Gabriele, que além de escritora é também formada em Química, trouxe para o conceito ideias do solarpunk, movimento de ficção científica que imagina o futuro eco tecnologicamente desenvolvido. Essas conquistas podem ter resolvido problemas ambientais, mas não necessariamente os sociais.
“Temos melhorias, mas elas não beneficiam todas as pessoas igualmente. O Nordeste é uma região cheia de conflitos internos, com uma mistura de coronelismo, povos indígenas e povos negros. Se em uma ficção científica houver o desenvolvimento de uma tecnologia, onde tivesse água abundantemente por exemplo, não chegaria, provavelmente, como não chega hoje, para populações tradicionais ou as pessoas pobres.”

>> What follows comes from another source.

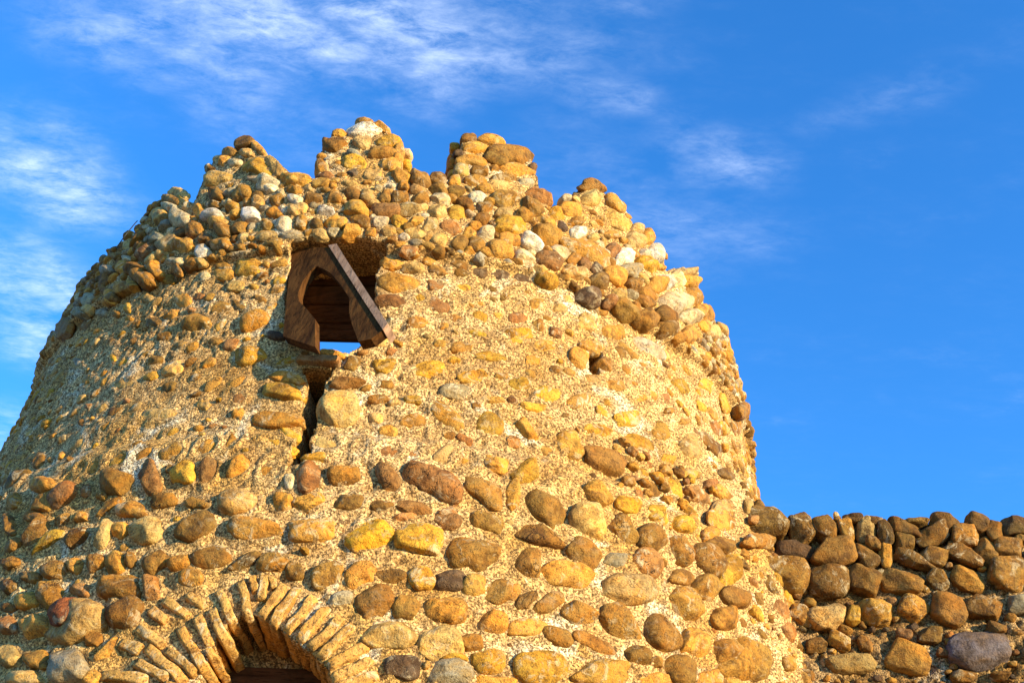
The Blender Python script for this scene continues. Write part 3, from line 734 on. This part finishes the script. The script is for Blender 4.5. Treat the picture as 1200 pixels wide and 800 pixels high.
# ------------------------------------------------------------------ filler stones
OPN = [np.array(p) for _, p, _ in OPEN]
VOUS_C = poly_th([(110, 800), (128, 760), (160, 715), (215, 680), (290, 668), (350, 680), (400, 715), (436, 760), (446, 800)])
VOUS_P = [(VOUS_C[0][0], VOUS_C[0][1] - .9)] + VOUS_C + [(VOUS_C[-1][0], VOUS_C[-1][1] - .9)]
def blocked(th, h, r, fac):
    for s, hh, la, lb in placed:
        if abs(s - th * 2.25) < .3 and abs(hh - h) < .3:
            if math.hypot(s - th * 2.25, hh - h) < (max(la, lb) * .45 + min(la, lb) * .55 + r) * fac: return True
    for poly in OPN:
        if poly[:, 0].min() * 2.25 - r - .02 < th * 2.25 < poly[:, 0].max() * 2.25 + r + .02 and poly[:, 1].min() - r - .01 < h < poly[:, 1].max() + r + .01:
            a = poly[:, 0].min(); 
            if inpoly(np.array([th - r / 2.2, th + r / 2.2, th, th]), np.array([h, h, h - r, h + r]), [tuple(q) for q in poly]).any(): return True
    if inpoly(np.array([th]), np.array([h]), VOUS_P)[0]: return True
    return False
def filler(n, zone, rmin, rmax, codes, fac, th0=-1.6, th1=1.6, h0=None, h1=None, hi=False, protk=1.0):
    cnt = 0
    for _ in range(n):
        th = rnd.uniform(th0, th1)
        if zone == 'top': lo_, hi_ = HA, float(sill(np.array(th))) - .01
        elif zone == 'mid': lo_, hi_ = HB + .03, HA - .02
        else: lo_, hi_ = 2.5, HB
        if h0 is not None: lo_, hi_ = h0, h1
        h = rnd.uniform(lo_, hi_); r = rnd.uniform(rmin, rmax)
        if blocked(th, h, r, fac): continue
        ang = rnd.uniform(-.5, .5); n_ = tnorm(sp(np.array(th), np.array(h)))
        T = np.array([-math.sin(TH0 + th), math.cos(TH0 + th), 0]); B = np.cross(n_, T)
        asp = rnd.uniform(.55, .9)
        Mv = (T * math.cos(ang) + B * math.sin(ang)) * r; mv = (B * math.cos(ang) - T * math.sin(ang)) * r * asp
        base = {'top': .034, 'mid': 0, 'low': .026}[zone] + flare(th, h)
        prot = {'top': min(r * .8, .06), 'mid': .012, 'low': min(r * .6, .05)}[zone] * protk
        put(PIL[zone], sp(np.array(th), np.array(h), base), Mv, mv, n_, prot, rnd.choice(codes), hi=hi, depth=max(prot * 1.3, r * .6) if zone != 'mid' else .02)
        placed.append((th * 2.25, h, r, r * asp)); note(th, h, Mv, mv, zone); cnt += 1
    print('filler', zone, cnt)
filler(2500, 'top', .028, .045, 'oobbpbg', .74, -1.5, 1.5, HA + .005, HA + .05, hi=True)
filler(4500, 'top', .022, .045, 'oobbpwg', .74, -1.45, 1.45)
filler(1600, 'top', .04, .07, 'oobbpwWg', .8, 1.2, 1.6); filler(1600, 'top', .04, .07, 'bbgodg', .8, -1.6, -1.2)
filler(1400, 'mid', .022, .048, 'oobypro', 1.12, -.5, 1.3)
filler(500, 'mid', .022, .045, 'oobypp', 1.3, -1.3, -.3)
filler(700, 'mid', .012, .028, 'oobypr', 1.25, -1.5, 1.5)
filler(900, 'mid', .03, .05, 'oobypr', 1.3, .8, 1.6); filler(500, 'mid', .03, .055, 'bobpg', 1.5, -1.6, -.5)
filler(1100, 'low', .010, .022, 'oobyrbp', 1.1, -1.4, 1.4)
filler(1500, 'low', .045, .085, 'oobbyrp', 1.05, -1.6, 1.6, 2.3, 3.1, hi=True)
filler(500, 'low', .045, .08, 'oobbr', 1.05, -1.6, -.8, hi=True); filler(500, 'low', .045, .08, 'oobbyr', 1.05, .8, 1.6, hi=True)
for _k in range(3): filler(900, 'low', .018 + .01 * (2 - _k), .06 - .015 * _k, 'oobbyr', .88, JT - .35, JT + .14, HW - 1.1, HW + .05, hi=True)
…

Alec, que é também especialista em mitologia brasileira e simbolismo, trouxe o realismo fantástico, gênero literário de expressão forte em países como a Colômbia com Gabriel García Marquez e na Argentina com Silvina Ocampo, para compôr o sertãopunk: “Realismo mágico é um gênero que no Brasil poucos ainda usam, mas temos exemplos bons como o Murilo Rubião e o José J. Veiga.”
O conceito do afrofuturismo completa o caldo do sertãopunk. Movimento cultural, estético e filosófico que nasceu nos anos 1960, o afrofuturismo olha para a ancestralidade e religião como forças narrativas, como explica Alan:
“O afrofuturismo liga com questões muito presentes na vida do nordestino: a ancestralidade e a religiosidade, seja ela católica, do candomblé ou da umbanda. O Alec vai lançar um conto sobre o Alizuvia, um espírito de luz que vive no sertão. Esse não é o tipo de coisa de uma grande cidade como São Paulo. E o afrofuturismo também dá conta de medos da população negra, que não tem necessariamente medo do sobrenatural, mas do olhar preconceituoso, do racismo.”
Quando se pensa em ficção científica, geralmente a associação imagética é feita com filmes e narrativas da cultura estadunidense. Mas de acordo com os autores, o Brasil possui uma tradição em ficção científica que tem se fortalecido. O HQ Cangaço Overdrive, de Zé Wellingon, é finalista ao Prêmio Jabuti.
Para o escritor, o que tem acontecido é que as autoras e autores brasileiros perceberam que a cultura do lugar onde nasceram encerra em si elementos perfeitos para se criar uma ficção científica e, portanto, uma literatura embebida de território:
“O Brasil são vários Brasis. Cada região, cada estado, cada cidade. No Ceará eu consigo fácil delimitar três Cearás diferentes que têm histórias que podem ser usadas. Fazemos isso já há muito tempo, mas estamos ficando mais fortes. Vejo leitor ou espectador comprando quadrinhos sobre orixás, histórias sobre monstros da própria cultura nordestina.”
Alec concorda, acrescentando que olhar para o Brasil por um viés de suas potências também pode ajudar na hora de desenvolver uma ficção: “Grande parte da pesquisa científica brasileira vem do Nordeste, temos aqui grandes polos industriais. Por que não sonhar e imaginar ficção a partir disso? Eu moro no oeste da Bahia, tem tanta tecnologia que é usada no plantio de algodão. Por que não pegar isso, ficcionalizar e elevar? A gente está tão acostumado a achar que o outro – o estrangeiro – é melhor do que a gente, o que não é verdade. O sertãopunk está brigando para falar ‘ó, o Nordeste tem coisas legais, deixa a gente te mostrar’.”
Alan espera que o sertãopunk, enquanto movimento, cresça e se espraie para outros territórios:
“Tudo que hoje se pode construir em termos de visão de futuro, ou visões fantásticas, a gente tem no Brasil. Idiomas ricos, uma cultura incrível. O sertãopunk vem pra isso. Ele não é uma caixa delimitadora, que diz o que o Nordeste tem que ser representado de tal forma. Ele abre uma série de possibilidades para que fora dele possam acontecer narrativas de forma mais criativa e lúdica. Ele pode ser um caminho para outras ideias. Adoraria vem um pampa punk, ou uma São Paulo cyberpunk.”